While encouraging expansion of the TCPA is not what’s needed, there are some positives here.  First, TRACED would require carriers to track and authenticate calls.  Unlike the last iteration, this time around the bill specifies the authentication framework to be adopted by carriers. Specifically, TRACED mandates that the FCC “require a provider of voice service to implement the STIR/SHAKEN authentication framework in internet protocol networks of voice service providers.”  While call authentication is an important first step in combating scammers, unintended consequences are likely to flow.  In recognition of that likelihood, Congress is directing the FCC to implement a safe-harbor shielding carriers “from liability for unintended or inadvertent blocking of calls or for the unintended or inadvertent misidentification of the level of trust for individual calls based, in whole or in part, on information provided by the call authentication framework . . .”

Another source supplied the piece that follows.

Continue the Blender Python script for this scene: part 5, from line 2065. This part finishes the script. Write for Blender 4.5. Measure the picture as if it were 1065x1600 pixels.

Congress also appears to be accounting for the fact that technology employed by scammers to pummel consumers with calls will inevitably outpace enforcement efforts.  Thus, TRACED would also require the FCC to provide Congress with an assessment of the efficacy of STIR/SHAKEN within a year of enactment.  It would also require the FCC to reevaluate the efficacy of STIR/SHAKEN every three years, and would give it leeway to mandate replacement of STIR/SHAKEN if the FCC “determines it is in the public interest to do so . . .”

Second, TRACED would require the FCC to adopt regulations to protect consumers from receiving calls or texts from unauthenticated numbers.  This is also a potentially promising direction; however, the legislation is thin on details at this point. 

All in all, while TRACED would bolster the FCC’s ability to combat call spoofing, its encouragement of TCPA expansion and enforcement proceedings in an area already mired with litigation is misguided.